Have you ever illegally smuggled an infant across international boarders?

These questions might seem insanely stupid at first; but if it turns out that they are in the states for some nefarious purpose, they can tack on an “entered the country illegally” charge.

So, while the law itself might be useless, if the South catches a North Korean on their side, they might not have enough to get him for spying, but they can get him for infringement.

Bruce Ediger (profile) says:

Re: add on

I wondered if this sort of thing wasn’t the purpose of copyrighting/patenting uniforms: “Those evil, sub-human X.Y’s! Not only have they performed Evil Act X, but they’ve also downloaded child porn *and* stolen our ideas!”

Sort of like how every high profile criminal now has a “19 Images of Child Pornography” charge in addition to the drugs, drug paraphenalia, illegal firearms, contraband cigarettes and armor piercing bullets changes.

Eugene (profile) says:

This is hilarious logic. I’d love to see the kind of country that this would actually trip up.

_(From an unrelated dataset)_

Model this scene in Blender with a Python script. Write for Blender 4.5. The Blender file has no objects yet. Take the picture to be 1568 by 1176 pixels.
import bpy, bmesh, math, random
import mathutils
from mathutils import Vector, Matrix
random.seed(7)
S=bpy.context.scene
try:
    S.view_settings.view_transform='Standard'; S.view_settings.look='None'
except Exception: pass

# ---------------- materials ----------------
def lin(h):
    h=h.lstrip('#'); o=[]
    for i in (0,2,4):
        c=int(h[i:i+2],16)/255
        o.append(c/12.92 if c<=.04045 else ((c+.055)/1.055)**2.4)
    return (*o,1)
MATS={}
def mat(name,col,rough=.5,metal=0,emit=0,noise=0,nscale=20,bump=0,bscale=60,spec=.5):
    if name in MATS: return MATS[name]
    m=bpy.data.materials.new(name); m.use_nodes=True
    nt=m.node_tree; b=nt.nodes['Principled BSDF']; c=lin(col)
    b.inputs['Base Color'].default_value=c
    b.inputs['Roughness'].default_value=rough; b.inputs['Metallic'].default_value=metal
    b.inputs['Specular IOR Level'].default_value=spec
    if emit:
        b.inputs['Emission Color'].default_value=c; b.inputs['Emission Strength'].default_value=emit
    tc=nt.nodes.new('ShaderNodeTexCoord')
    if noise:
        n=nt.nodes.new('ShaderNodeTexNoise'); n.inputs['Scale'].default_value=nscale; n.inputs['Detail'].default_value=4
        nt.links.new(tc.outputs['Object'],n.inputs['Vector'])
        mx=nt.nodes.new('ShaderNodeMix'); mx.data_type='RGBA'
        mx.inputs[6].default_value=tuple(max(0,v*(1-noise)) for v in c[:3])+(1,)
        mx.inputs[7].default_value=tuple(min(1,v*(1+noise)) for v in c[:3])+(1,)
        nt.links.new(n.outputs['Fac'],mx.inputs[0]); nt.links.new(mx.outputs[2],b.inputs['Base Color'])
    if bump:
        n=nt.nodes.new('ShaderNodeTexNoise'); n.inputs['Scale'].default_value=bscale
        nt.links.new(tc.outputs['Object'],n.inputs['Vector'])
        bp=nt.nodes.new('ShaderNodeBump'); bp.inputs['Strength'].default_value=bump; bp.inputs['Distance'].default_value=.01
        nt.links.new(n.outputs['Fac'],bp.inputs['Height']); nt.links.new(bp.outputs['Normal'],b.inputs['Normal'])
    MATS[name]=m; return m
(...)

Enemy Brass: Okay, the plan is to infiltrate their base by dressing our soldiers in similar uniforms.
Enemy Lawyer: I’m afraid we can’t do that. They have a patent on their uniform design.
Enemy Brass: Damn! Back to the drawing board then. Unless…perhaps we could license it for a couple days? What’s the procedure for that?

Anonymous Coward says:

Re: Welcome to Warner Bros...East

The patenting of a uniform might seem unusual or ridiculous right now, but one just needs to look at the example of the Japanese Coast Guard and their ultimate camouflage to understand why it is necessary. If only someone had patented the uniforms they were wearing in this video, it might have been prevented.

Anonymous Coward says:

Well, obviously! (or not.....)

Surely patenting cammo wouldn’t pass the obviousness test for patent either? It’s not like there aren’t already 1200 similar designs or something. Unless they’ve come up with a new zany DPM (dispersed pattern material) pattern that actually hypnotises the viewer or something.. now THAT would be cool!

Hmm Helmetism? Is that “Jedi” for the teens?